Redazione GDA
Leggi i suoi articoliA distanza ravvicinata i capelli biondi di Maddalena, che inginocchiata lava i piedi di Cristo, rivelano trasparenze lievissime e lo sguardo assorto commuove: siamo nella scena della cena a casa del fariseo, in una delle sette magnifiche storie che Giotto e allievi dipinsero nella Cappella della Maddalena nella Basilica Inferiore di San Francesco ad Assisi. «Il Giornale dell’Arte» è stato invitato a salire sui ponteggi che il Sacro Convento ha approntato affinché Sergio Fusetti, dal 1997 caporestauratore e conservatore del complesso francescano, possa nei prossimi mesi intervenire sul ciclo pittorico.
Il registro basso richiede una semplice manutenzione, ma la volta versa in condizioni preoccupanti, spiega Fusetti, che ha già lavorato sugli affreschi del maestro nella Cappella degli Scrovegni a Padova e sul ciclo francescano di Giotto nella Basilica Superiore assisiate. Secondo quanto riportato dal Sacro Convento, Tebaldo Pontano, vescovo di Assisi dal 1296 al 1329, commissionò il ciclo a Giotto che vi lavorò «molto probabilmente in concomitanza con gli affreschi padovani».

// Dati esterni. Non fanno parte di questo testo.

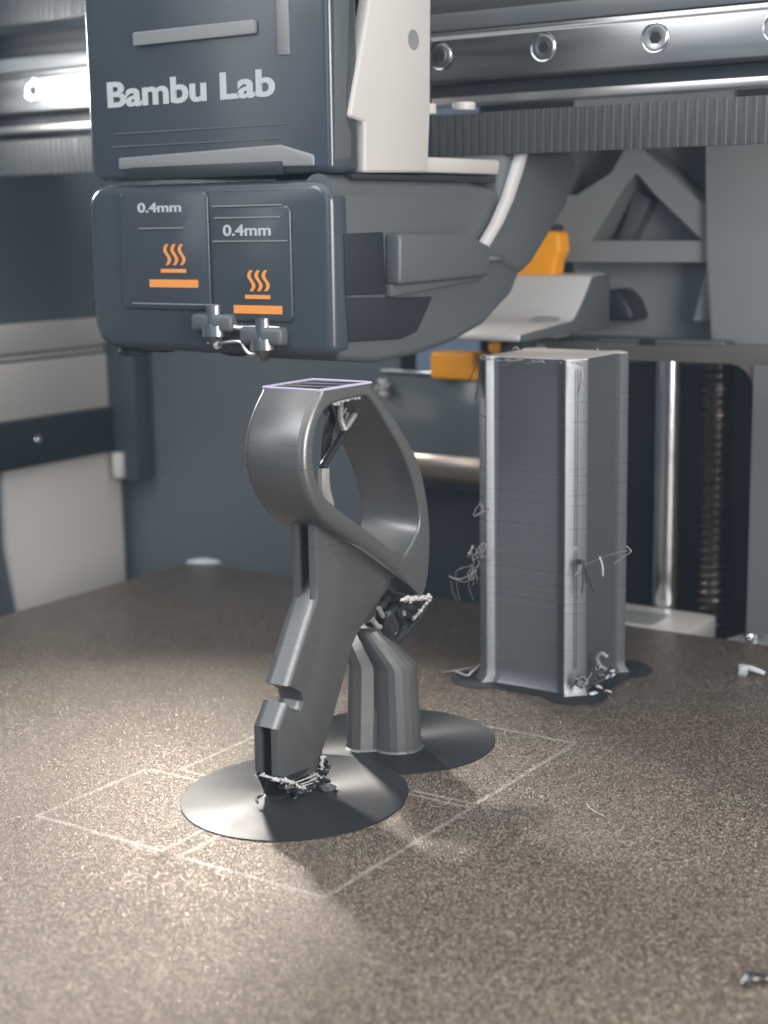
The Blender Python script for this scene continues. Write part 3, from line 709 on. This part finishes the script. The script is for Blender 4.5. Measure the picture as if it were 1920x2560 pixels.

Fusetti aggiunge: «Durante un intervento dell’Istituto Centrale per il Restauro sulla vetrata della Cappella, due anni fa ho “bussato” sugli affreschi e ho verificato che presentavano distacchi di intonaco dal supporto murario. Anche se la pittura sembrava intatta, bisogna consolidare l’affresco al muro onde evitare eventuali cadute nel caso di un terremoto. Ne ho parlato con la Soprintendenza Archeologia, Belle Arti e Paesaggio dell’Umbria, che ci segue con la funzionaria Mariangela Brucato, e con il custode del Convento, padre Mauro Gambetti. Nell’ambito di un programma di lavori nella Basilica Inferiore, siamo arrivati alla Cappella della Maddalena che, dopo un intervento nel 1968, è stata restaurata l’ultima volta nel 1974 a opera dell’Icr. Pensavamo di dover provvedere a poco più di una manutenzione ordinaria, ma sulla volta si è presentato un problema più grave».
Quale? «Abbiamo trovato uno strato di grigio causato sia dal pulviscolo sia dal vapore acqueo dei milioni di persone che transitano nella chiesa ogni anno. Inoltre vanno sostituite le stuccature in gesso, fatte probabilmente a fine ’800 o inizio ’900 per riparare i danni di una grossa infiltrazione d’acqua di oltre un secolo fa. Via via che scendiamo lo strato di sporco si riduce: una manutenzione ordinaria è sufficiente anche perché le pareti non presentano danni causati da quella infiltrazione».
Nelle vele i medaglioni con Gesù, la Maddalena, san Lazzaro e santa Marta si iscrivono in un fondo blu: saggi di pulitura dimostrano quanto la superficie si sia inscurita. «Là dove è caduta l’azzurrite, sotto la quale Giotto aveva fatto una preparazione in grigio, uniformiamo il grigio in modo che dal basso la lettura sia facilitata».
Come asportate i depositi di sporco? «In certi punti usiamo acqua distillata in soluzione satura di carbonato di ammonio, in altri acqua calda». Per consolidare il supporto murario «i restauratori attraverso fori minuscoli iniettano con normali siringhe resine acriliche diluite in acqua». La filosofia dell’intervento è limpida e coerente: prevenire eventuali danni e distacchi, curare in forma sempre reversibile con il massimo rispetto della pittura e della storia. Salvo imprevisti il lavoro, eseguito dalla Tecnireco, dovrebbe concludersi entro Natale. Compreso l’uso delle tecnologie più avanzate, il costo totale è di 395mila euro.